In 2021, Dame Paula had a retrospective exhibition at the Tate Britain gallery in London, which described her at the time as "an uncompromising artist of extraordinary imaginative power", who "revolutionised the way in which women are represented".

"She has created a new way of looking at women and telling their stories," the show's curator Elena Crippa told the BBC's Vincent Dowd. "I hope our exhibition really cements her place in art."

Her works sold for hundreds of thousands of pounds and have featured in collections owned by famous names including Charles Saatchi and Madonna.

Image source, Paula Rego

Image caption, Cast Of Characters From Snow White highlights how Dame Paula used colourful elements of the fantastic alongside the realistic

Born in 1935 in Lisbon into a prosperous family, Dame Paula was sent to an English finishing school as a teenager.

She studied at the Slade School of Fine Art, University College London, where she met fellow student Vic Willing.

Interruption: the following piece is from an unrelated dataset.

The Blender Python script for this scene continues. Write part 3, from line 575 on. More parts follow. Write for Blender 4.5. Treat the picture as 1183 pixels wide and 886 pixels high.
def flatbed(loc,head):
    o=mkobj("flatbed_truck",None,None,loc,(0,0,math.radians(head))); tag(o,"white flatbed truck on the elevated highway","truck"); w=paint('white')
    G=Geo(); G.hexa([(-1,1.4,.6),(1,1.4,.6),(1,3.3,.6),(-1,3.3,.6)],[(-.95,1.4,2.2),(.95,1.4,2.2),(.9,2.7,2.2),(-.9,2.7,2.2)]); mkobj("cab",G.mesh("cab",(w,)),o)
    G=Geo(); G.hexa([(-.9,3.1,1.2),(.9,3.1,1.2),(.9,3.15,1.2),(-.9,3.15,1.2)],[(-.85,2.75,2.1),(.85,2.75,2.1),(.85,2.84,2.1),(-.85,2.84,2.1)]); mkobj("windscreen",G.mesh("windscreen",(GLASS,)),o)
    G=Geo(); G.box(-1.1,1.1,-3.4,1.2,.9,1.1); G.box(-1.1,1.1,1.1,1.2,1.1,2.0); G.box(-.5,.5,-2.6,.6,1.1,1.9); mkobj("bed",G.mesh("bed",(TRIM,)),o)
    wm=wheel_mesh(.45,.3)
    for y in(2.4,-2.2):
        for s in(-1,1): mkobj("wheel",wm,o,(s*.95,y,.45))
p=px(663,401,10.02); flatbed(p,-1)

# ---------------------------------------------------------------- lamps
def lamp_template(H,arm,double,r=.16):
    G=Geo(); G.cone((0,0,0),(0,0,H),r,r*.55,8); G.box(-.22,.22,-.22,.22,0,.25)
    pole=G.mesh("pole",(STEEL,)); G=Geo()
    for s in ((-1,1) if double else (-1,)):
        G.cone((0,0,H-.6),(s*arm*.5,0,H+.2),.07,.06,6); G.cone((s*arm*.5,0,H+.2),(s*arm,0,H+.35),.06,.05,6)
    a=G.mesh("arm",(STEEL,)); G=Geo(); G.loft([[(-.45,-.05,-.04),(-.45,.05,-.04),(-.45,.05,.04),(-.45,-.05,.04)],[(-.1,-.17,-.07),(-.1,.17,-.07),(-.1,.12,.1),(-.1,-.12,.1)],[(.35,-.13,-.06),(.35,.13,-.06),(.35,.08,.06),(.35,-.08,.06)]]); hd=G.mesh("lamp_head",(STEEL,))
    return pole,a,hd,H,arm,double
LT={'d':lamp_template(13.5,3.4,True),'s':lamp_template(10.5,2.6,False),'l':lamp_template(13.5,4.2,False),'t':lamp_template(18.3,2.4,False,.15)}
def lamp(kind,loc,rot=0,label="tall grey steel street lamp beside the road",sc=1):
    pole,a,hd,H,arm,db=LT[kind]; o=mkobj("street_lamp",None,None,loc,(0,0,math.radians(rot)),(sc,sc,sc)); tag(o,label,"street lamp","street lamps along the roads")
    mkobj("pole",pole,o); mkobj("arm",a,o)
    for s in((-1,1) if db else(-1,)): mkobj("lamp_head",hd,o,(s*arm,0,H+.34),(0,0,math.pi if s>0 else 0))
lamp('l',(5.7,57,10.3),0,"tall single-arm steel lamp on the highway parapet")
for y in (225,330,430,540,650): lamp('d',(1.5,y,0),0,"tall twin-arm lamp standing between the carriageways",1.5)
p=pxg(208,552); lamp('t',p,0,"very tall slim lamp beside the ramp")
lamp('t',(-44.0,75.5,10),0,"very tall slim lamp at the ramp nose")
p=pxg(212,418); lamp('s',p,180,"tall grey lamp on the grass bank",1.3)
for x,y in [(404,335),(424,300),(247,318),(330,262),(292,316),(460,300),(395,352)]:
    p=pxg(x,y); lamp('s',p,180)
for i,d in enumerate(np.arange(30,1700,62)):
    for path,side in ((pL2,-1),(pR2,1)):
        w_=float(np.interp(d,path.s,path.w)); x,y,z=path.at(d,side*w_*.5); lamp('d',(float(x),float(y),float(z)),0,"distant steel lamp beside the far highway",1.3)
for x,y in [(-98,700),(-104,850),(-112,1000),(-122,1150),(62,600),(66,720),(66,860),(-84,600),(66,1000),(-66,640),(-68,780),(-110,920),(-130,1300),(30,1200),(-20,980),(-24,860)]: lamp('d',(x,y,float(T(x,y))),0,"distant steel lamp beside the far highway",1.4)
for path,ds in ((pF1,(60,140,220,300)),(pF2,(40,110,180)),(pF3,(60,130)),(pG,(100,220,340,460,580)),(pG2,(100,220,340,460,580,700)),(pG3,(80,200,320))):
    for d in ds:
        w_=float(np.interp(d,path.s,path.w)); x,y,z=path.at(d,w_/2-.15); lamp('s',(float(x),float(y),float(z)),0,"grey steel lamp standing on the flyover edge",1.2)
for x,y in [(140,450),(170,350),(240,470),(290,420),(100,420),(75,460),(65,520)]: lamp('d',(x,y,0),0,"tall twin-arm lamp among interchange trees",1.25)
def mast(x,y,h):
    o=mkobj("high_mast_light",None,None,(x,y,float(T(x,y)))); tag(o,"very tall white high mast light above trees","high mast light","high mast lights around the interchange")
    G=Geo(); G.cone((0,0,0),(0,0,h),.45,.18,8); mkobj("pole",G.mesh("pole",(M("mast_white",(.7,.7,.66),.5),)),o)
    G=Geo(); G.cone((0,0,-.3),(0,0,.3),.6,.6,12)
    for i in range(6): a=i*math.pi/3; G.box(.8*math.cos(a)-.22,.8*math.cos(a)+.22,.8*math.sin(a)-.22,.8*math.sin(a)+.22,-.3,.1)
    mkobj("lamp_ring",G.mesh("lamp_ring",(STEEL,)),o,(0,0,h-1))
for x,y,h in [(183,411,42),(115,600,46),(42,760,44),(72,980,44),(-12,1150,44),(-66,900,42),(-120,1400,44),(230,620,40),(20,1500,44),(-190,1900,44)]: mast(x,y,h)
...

The pair married and divided their family life between London and Portugal.

She became well-known in Portugal thanks to her semi-abstract work that dealt with violent or political subjects, and later rose to prominence in the UK after exhibiting with the London Group in the 1960s alongside David Hockney.

'Only happy in her studio'

"Of course Portugal is in her soul but she always says she's a Londoner," her son and filmmaker Nick Willing told the BBC last year. "But really the only place she is happy is in her studio."

It wasn't until the 1980s though that Dame Paula became known to most art lovers. Her work could sometimes suggest scenes from a storybook and there was a sense of mystery and even peril.

She said that as an only child in a strict household she had loved being told stories - and a sense of narrative stayed with her.

Often her figures were based on the kind of woman she recalled from childhood, caught in oils or pastels. And childhood toys could feature too, or animals, but with an element of the uncanny.

Throughout her career, she advocated for women's rights and abortion rights.

Image source, Paula Rego

Image caption, The Soldier's Daughter by Dame Paula Rego

In 1990, Dame Paula became the first artist-in-residence at London's National Gallery.

Twenty years later her public profile was heightened when she became a Dame, only the fourth female painter to receive the honour.

Reacting to the news of her death, author and academic Professor Pragya Agarwal said Dame Paula's paintings were "brutal and honest and challenged [the] male gaze".

While another academic and documentary-maker Dr Janina Ramirez added: "You changed the world through art, you fierce, fabulous female."